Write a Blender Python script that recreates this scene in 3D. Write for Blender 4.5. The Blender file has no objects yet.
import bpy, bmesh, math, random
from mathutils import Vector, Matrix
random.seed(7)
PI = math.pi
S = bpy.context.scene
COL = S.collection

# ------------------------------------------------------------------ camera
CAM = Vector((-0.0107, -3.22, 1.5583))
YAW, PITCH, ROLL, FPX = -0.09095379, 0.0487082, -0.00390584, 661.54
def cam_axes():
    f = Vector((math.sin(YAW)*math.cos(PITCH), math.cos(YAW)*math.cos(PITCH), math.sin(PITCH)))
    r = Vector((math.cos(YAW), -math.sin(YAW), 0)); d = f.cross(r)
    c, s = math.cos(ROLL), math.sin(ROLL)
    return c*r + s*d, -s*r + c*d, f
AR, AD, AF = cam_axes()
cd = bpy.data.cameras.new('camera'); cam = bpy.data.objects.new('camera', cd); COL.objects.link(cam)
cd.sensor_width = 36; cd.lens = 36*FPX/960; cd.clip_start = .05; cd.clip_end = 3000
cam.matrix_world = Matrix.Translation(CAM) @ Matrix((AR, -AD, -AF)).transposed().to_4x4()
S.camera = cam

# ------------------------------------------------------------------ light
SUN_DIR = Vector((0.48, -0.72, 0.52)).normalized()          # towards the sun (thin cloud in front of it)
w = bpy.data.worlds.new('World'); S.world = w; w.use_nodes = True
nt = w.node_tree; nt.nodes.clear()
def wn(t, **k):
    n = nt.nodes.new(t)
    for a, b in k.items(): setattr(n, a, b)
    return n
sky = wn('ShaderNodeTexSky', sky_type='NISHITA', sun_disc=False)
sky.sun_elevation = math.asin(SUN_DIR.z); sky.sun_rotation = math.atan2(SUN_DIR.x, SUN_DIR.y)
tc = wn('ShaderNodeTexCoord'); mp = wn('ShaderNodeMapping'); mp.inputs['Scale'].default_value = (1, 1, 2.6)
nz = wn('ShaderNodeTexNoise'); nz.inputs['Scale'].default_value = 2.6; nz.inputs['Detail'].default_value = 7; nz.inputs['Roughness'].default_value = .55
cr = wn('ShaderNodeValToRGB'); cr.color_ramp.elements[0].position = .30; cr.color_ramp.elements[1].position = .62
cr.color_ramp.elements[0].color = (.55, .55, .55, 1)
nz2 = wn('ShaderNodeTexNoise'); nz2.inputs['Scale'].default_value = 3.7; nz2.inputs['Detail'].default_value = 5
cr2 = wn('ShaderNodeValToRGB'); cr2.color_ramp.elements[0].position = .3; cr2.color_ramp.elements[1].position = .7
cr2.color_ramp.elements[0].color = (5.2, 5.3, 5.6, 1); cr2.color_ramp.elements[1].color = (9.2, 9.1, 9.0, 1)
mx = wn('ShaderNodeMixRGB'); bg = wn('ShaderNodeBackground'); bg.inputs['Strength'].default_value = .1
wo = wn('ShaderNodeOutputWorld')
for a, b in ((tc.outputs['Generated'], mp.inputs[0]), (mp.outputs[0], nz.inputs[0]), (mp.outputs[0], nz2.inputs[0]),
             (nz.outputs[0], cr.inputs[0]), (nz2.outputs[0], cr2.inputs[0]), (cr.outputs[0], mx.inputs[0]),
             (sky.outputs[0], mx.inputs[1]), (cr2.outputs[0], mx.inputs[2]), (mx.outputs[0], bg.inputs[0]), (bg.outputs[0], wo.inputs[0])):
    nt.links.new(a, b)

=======

Extract exactly the leading lines of the data, stopping at and including the line with "COL = S.collection".

Write a Blender Python script that recreates this scene in 3D. Write for Blender 4.5. The Blender file has no objects yet.
import bpy, bmesh, math, random
from mathutils import Vector, Matrix
random.seed(7)
PI = math.pi
S = bpy.context.scene
COL = S.collection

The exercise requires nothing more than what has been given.